CS486: Senior Capstone Design

Introductory Presentation Guidelines


Overview

In many organizations, you will need to pitch project ideas to a Vice President or Division Manager in order to get permission to even invest time pursueing a project. If you succeed in convincing this person, you will be tasked with "developing" the project idea; if you fail, it's back to your 6x8 cubicle to serve more time as a grunt on other people's projects.

For our purposes, we will use this introductory presentation as a way of introducing others in the class (and interested others from CET) to the Capstone projects we are doing this year. It will be your first chance to practice effective presentation of your project motivations, goals, and solution strategy.

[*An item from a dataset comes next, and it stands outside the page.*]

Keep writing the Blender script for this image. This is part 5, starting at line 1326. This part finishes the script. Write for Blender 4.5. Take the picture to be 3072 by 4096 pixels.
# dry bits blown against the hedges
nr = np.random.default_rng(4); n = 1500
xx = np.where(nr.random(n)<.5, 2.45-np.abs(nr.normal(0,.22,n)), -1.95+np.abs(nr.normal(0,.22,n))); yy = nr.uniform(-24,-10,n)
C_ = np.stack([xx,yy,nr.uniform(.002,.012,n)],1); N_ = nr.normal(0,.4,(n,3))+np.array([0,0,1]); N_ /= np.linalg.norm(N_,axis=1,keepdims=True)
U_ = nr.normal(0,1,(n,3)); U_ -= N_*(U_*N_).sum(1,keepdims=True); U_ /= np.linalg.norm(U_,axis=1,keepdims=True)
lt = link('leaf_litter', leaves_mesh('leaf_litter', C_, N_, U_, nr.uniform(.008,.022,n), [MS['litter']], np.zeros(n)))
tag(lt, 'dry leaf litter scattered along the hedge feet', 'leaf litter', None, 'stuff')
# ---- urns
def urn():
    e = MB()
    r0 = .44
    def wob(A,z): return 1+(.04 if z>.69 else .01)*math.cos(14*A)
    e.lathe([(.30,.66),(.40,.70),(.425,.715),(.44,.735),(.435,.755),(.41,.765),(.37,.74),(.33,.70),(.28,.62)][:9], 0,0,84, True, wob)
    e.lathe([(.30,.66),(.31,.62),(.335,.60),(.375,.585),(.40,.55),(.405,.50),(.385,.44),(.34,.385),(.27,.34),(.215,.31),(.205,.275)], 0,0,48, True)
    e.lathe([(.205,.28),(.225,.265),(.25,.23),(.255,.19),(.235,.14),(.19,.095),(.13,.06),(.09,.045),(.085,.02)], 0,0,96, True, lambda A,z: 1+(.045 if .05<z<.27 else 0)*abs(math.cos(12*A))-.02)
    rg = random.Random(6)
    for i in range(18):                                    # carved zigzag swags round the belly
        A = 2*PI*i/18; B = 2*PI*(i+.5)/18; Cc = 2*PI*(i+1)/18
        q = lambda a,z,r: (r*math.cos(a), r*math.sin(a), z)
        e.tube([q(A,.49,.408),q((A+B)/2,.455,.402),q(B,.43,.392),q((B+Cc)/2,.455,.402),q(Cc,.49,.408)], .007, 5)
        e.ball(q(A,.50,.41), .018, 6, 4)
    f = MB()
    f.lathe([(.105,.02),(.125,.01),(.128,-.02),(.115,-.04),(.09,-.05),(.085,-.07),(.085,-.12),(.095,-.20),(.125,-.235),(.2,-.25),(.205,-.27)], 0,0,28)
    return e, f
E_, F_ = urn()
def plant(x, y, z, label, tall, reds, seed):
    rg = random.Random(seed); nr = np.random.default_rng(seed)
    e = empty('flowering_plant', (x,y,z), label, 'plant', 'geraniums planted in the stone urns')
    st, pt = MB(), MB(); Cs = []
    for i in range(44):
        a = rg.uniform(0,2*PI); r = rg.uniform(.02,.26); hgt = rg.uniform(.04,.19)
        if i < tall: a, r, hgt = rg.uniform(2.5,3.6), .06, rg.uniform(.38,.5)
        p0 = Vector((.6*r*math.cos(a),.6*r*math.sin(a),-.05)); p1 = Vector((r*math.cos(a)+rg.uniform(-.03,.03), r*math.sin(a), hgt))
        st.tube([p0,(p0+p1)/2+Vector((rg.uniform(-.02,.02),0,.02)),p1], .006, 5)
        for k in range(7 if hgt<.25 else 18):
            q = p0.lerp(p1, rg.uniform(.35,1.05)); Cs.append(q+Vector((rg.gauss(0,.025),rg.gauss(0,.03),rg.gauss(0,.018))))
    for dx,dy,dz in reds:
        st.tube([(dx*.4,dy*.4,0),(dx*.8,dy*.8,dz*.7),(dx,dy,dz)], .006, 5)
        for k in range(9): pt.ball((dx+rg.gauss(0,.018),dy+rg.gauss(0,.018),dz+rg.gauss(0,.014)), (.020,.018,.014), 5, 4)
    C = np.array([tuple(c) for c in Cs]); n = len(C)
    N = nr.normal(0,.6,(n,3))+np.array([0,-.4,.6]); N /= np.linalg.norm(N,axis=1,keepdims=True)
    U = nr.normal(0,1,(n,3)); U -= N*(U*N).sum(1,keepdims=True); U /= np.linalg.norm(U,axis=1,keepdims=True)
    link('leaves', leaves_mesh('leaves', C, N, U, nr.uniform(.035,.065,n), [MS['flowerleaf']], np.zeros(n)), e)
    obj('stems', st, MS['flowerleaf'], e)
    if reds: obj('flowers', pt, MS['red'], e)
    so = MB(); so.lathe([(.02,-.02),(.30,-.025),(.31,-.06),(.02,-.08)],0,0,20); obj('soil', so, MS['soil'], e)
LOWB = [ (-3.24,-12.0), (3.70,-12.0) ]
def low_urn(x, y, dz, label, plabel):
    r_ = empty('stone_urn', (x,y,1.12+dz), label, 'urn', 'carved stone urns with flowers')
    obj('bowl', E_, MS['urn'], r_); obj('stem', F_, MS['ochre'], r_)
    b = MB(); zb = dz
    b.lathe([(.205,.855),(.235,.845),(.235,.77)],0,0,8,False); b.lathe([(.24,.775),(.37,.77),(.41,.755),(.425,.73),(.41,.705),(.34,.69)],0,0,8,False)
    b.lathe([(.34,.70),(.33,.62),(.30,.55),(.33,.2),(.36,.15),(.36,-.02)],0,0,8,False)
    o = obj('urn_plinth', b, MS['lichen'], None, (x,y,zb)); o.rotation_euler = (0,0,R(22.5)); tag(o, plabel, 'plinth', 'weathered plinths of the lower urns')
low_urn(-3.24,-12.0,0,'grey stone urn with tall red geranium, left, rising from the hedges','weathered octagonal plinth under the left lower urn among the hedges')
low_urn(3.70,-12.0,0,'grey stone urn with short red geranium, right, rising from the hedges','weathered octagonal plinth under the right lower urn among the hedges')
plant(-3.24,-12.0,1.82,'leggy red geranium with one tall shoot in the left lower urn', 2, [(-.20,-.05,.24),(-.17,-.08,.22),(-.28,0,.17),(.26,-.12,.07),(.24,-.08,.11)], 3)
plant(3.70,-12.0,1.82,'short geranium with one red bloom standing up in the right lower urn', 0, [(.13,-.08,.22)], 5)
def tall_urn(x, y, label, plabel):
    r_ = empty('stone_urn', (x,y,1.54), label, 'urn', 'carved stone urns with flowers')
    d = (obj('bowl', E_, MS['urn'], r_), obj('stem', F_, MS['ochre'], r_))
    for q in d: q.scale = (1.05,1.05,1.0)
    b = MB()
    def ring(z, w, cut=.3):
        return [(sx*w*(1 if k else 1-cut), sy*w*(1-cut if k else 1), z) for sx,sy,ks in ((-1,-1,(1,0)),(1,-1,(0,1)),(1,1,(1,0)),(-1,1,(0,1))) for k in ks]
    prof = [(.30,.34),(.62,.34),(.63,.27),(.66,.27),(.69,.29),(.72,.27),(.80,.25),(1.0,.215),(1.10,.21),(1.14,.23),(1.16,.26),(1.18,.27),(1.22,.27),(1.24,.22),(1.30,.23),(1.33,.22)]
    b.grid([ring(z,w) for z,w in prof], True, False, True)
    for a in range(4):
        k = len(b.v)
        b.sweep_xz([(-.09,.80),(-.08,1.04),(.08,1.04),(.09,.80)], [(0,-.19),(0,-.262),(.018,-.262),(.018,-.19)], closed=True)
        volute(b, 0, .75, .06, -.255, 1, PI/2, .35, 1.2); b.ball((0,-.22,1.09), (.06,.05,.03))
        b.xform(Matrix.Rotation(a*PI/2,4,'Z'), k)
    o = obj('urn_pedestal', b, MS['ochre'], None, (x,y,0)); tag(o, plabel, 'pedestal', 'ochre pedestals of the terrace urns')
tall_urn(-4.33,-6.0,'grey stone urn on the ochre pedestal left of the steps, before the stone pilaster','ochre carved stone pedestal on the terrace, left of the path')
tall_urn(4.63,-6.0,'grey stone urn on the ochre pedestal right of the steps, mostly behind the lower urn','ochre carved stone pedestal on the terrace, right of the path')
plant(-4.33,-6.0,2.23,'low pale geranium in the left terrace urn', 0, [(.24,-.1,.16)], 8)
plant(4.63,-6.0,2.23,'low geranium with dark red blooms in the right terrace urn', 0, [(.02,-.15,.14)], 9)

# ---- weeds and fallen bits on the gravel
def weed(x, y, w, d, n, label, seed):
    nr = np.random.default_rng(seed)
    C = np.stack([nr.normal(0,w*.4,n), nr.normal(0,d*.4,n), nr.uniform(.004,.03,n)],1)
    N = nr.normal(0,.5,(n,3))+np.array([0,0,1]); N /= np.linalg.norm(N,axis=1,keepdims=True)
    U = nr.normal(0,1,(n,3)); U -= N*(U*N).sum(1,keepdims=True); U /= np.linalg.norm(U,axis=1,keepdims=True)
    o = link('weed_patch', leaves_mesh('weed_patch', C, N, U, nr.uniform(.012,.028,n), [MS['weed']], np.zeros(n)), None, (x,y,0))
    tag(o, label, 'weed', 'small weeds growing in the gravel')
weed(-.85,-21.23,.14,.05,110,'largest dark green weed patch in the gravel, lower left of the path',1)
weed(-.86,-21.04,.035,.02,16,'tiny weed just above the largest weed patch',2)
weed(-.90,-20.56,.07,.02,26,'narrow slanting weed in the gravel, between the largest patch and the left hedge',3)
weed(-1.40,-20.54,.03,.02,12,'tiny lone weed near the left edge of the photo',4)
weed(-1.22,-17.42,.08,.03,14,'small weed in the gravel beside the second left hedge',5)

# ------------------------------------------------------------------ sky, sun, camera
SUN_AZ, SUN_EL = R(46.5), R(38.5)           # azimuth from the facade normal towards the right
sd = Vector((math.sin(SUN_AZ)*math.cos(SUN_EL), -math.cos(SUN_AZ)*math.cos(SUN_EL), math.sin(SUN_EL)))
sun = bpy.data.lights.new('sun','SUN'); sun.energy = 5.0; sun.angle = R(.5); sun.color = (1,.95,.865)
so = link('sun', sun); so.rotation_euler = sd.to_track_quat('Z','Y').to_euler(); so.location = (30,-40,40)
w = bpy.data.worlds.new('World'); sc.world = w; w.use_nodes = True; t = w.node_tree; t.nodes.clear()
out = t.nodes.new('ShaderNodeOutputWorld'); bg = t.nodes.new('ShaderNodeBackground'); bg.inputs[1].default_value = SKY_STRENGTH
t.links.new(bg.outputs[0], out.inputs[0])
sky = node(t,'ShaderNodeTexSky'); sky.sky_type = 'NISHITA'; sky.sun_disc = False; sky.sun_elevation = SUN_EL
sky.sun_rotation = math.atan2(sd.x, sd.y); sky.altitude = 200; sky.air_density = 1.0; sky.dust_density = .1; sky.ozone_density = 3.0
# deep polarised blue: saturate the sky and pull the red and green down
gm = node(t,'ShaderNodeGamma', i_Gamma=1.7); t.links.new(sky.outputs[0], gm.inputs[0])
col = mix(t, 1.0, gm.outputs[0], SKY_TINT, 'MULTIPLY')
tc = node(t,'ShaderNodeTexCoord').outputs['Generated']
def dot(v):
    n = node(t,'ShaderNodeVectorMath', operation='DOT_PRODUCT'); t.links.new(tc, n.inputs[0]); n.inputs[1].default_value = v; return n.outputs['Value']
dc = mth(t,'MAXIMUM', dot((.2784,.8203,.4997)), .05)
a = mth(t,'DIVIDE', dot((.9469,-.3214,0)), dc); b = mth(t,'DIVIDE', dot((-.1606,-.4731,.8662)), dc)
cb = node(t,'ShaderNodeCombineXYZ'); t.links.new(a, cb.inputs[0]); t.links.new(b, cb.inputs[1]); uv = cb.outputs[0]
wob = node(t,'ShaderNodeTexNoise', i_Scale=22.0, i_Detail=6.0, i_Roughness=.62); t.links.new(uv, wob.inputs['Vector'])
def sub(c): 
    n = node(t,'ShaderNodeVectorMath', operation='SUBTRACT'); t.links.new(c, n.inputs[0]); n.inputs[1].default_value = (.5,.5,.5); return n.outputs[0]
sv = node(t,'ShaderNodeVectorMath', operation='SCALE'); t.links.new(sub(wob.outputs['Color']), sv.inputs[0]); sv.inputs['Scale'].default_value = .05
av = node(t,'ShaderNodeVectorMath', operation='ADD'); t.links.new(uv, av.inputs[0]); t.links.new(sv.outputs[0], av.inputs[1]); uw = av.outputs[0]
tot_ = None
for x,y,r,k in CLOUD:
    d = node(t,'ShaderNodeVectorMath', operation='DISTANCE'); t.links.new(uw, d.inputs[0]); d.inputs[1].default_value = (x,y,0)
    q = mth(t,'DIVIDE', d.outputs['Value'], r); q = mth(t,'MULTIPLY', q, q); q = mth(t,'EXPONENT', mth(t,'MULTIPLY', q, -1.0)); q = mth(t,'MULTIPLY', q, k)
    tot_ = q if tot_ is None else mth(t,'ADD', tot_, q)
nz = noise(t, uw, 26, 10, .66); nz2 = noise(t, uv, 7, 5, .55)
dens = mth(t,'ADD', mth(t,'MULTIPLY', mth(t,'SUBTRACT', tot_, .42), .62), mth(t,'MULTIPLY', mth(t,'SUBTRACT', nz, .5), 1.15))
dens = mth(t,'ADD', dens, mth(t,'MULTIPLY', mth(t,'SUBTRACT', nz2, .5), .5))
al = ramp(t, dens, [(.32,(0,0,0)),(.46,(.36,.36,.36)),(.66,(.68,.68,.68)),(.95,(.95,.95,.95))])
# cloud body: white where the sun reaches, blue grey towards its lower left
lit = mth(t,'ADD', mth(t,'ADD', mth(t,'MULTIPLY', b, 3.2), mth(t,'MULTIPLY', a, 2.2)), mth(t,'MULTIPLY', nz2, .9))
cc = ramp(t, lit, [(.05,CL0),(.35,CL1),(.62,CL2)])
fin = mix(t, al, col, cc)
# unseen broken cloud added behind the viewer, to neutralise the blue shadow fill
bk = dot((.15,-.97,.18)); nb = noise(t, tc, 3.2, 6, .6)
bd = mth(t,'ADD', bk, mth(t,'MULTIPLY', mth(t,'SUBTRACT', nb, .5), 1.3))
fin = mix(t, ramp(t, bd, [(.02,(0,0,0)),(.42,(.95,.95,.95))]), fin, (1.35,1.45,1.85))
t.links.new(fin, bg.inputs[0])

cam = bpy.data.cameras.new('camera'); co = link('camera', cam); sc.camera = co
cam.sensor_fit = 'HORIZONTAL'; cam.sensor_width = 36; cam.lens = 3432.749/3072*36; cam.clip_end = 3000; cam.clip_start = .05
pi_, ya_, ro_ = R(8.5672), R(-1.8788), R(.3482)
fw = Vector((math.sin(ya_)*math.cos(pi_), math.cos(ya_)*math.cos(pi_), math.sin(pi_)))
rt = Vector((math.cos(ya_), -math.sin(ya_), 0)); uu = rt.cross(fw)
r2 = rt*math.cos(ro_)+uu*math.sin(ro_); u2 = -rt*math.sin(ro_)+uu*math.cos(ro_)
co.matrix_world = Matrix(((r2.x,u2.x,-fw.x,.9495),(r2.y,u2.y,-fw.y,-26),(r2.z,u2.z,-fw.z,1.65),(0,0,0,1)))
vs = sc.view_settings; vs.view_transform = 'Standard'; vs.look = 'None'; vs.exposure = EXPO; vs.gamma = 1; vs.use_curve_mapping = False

Introducing your Project and Early Design

Imagine that you are working for some big consulting firm. In fact, this firm is so busy that only the best, most promising, most profitable projects get pursued. In your role as project solicitor, a client has contacted you to discuss a project. It sounds like a winner to you, so you and your team have put together a brief presentation that outlines the proposed project for the executive committee: you have 15 minutes to communicate:

  1. who your team is.
  2. who the client is, what their business is, what problem do they have. Make it sound compelling!
  3. an overview of the solution your team has in mind, including initial architecture overview. Make us believe you have a really viable winner! This is like "setting the hook" --- after this we should be convinced it will work, and ready to listen to some details.
  4. a more detailed review of the specific core requirements/functionalities required, which you have extracted after preliminary interviews with the client
  5. a quick vision of how you see practical details: your proposed team composition/roles, overview your thoughts on architecture, rough milestones, project schedule.
  6. a review of the main challenges/risks associated with the project. Should give management the impression that you're competent enough to have thought of obstacles, rather than being wet-behind-the-ears pups who have no idea what they're getting into.
  7. Conclusion. Always important! Summarize your main points/highlights and end on an upbeat note!

Like any good advertisement, you want to close with a clear message of what you want: approval of your preliminary analysis and design, and executive permission to go forward with implementation. To be convincing, you should present a clear schedule of milestones and high-level tasks --- plus a timeline of deliverables leading to a proposal.

The executive committee is busy and impatient! Make sure your presentation is concise, clear, and focused. Do not go over your 15 minutes time slot!